Il dit avoir eu "des doutes" sur les intentions de son frère, notamment à son retour du Pakistan fin 2011 : "Je pensais qu'il cherchait un groupe armé" à l'étranger. Mais il maintient ne pas avoir été au courant de ses projets terroristes sur le sol français.
Avant de qualifier Mohamed Merah de "musulman terroriste".
Un interrogatoire très important
Abdelkader Merah sait que cet interrogatoire est primordial. Les juges ont peu d'éléments probants concernant le volet matériel de sa complicité avec son frère. Reste donc le volet idéologique et religieux. Il refuse d'endosser le costume du mentor qui a fanatisé son frère. Face aux questions, l'accusé a réponse à tout et affiche un islam orthodoxe mais non-violent.
"Il dissimule sa radicalisation"
Mais pour les parties civiles, "il est dans le déni de sa propre radicalisation" comme l'a dit Maître Elie Korchia, avocat de Samuel Sandler. "Le fait de cacher sa radicalité à la cour c'est une forme de dissimulation" conclut un confrère.
"En voilà un bel exemple de taqîya que vous venez de nous faire, n'est-ce pas monsieur Merah ?", lui a même lancé Maître Laurence Cechman en référence aux techniques de dissimulation des islamistes jihadistes.
"Je souhaite que mon frère Mohamed soit au paradis"

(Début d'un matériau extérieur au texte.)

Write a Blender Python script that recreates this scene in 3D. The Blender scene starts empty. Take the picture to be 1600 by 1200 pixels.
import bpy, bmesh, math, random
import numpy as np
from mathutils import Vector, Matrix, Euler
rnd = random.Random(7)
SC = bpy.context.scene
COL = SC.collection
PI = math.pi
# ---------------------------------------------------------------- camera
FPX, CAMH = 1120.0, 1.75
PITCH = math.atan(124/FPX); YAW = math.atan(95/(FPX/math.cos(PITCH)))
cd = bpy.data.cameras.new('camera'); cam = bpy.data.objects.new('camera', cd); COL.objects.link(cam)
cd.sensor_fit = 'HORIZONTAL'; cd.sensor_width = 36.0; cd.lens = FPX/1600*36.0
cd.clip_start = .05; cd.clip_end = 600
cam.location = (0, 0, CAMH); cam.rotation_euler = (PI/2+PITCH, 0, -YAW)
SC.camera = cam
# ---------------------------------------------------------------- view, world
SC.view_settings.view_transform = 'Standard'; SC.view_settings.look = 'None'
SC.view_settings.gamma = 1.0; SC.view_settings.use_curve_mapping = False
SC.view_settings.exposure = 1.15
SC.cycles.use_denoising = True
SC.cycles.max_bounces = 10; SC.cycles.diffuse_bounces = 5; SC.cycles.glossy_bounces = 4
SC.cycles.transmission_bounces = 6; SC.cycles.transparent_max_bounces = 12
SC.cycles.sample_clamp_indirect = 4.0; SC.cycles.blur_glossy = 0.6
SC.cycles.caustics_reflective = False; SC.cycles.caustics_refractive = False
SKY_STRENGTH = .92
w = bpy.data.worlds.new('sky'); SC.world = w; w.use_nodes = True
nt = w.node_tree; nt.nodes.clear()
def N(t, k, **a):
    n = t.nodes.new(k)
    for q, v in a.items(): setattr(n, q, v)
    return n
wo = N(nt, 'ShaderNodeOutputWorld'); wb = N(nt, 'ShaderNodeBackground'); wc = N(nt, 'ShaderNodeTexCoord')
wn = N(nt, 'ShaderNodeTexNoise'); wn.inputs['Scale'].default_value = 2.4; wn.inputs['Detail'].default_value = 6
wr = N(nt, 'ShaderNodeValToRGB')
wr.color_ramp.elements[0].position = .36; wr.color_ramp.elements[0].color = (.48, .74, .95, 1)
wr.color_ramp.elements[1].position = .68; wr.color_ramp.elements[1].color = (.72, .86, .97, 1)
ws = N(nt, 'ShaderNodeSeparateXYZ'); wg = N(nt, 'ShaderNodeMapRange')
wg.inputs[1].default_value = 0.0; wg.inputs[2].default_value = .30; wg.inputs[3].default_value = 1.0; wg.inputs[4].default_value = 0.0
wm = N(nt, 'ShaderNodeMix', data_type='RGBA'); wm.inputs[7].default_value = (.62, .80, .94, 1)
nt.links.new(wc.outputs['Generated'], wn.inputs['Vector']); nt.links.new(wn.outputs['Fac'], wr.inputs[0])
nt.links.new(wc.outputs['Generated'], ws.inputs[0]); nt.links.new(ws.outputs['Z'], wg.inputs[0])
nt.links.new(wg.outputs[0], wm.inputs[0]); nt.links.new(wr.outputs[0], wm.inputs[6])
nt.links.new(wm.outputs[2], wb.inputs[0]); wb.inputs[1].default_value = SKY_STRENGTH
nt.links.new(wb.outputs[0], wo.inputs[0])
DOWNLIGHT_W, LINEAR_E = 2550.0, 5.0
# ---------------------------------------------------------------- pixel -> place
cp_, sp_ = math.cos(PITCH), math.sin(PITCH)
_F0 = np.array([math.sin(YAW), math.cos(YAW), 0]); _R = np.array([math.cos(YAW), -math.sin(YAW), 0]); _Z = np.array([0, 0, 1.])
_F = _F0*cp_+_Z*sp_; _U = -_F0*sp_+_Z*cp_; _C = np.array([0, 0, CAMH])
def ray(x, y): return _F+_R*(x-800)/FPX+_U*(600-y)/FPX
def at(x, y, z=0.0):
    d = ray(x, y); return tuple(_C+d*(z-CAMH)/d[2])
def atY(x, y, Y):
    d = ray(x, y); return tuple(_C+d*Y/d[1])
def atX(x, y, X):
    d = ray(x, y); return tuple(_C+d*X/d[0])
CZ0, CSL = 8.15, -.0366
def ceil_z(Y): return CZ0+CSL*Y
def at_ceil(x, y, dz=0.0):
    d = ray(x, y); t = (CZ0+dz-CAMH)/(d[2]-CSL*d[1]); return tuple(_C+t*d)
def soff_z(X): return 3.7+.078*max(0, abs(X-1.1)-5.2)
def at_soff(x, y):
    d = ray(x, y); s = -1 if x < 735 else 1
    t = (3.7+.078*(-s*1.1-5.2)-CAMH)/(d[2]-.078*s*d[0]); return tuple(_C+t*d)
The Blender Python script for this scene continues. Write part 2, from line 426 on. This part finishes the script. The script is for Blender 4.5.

"Bien-sûr que je souhaite que mon petit frère soit au paradis, a déclaré ce vendredi Abdelkader Merah lors de son long interrogatoire. En tant que musulman, je ne peux pas souhaiter qu'il soit en enfer".Une déclaration qui a soulevé un murmure de désapprobation dans la salle.
Un peu plus tôt, Abdelkader Merah a fait une mise au point sur son frère : "Mohamed Merah était mon petit frère, mon frère de sang, c'est normal que je pense à lui et si j'avais un enfant, oui je l'appelerai Mohamed".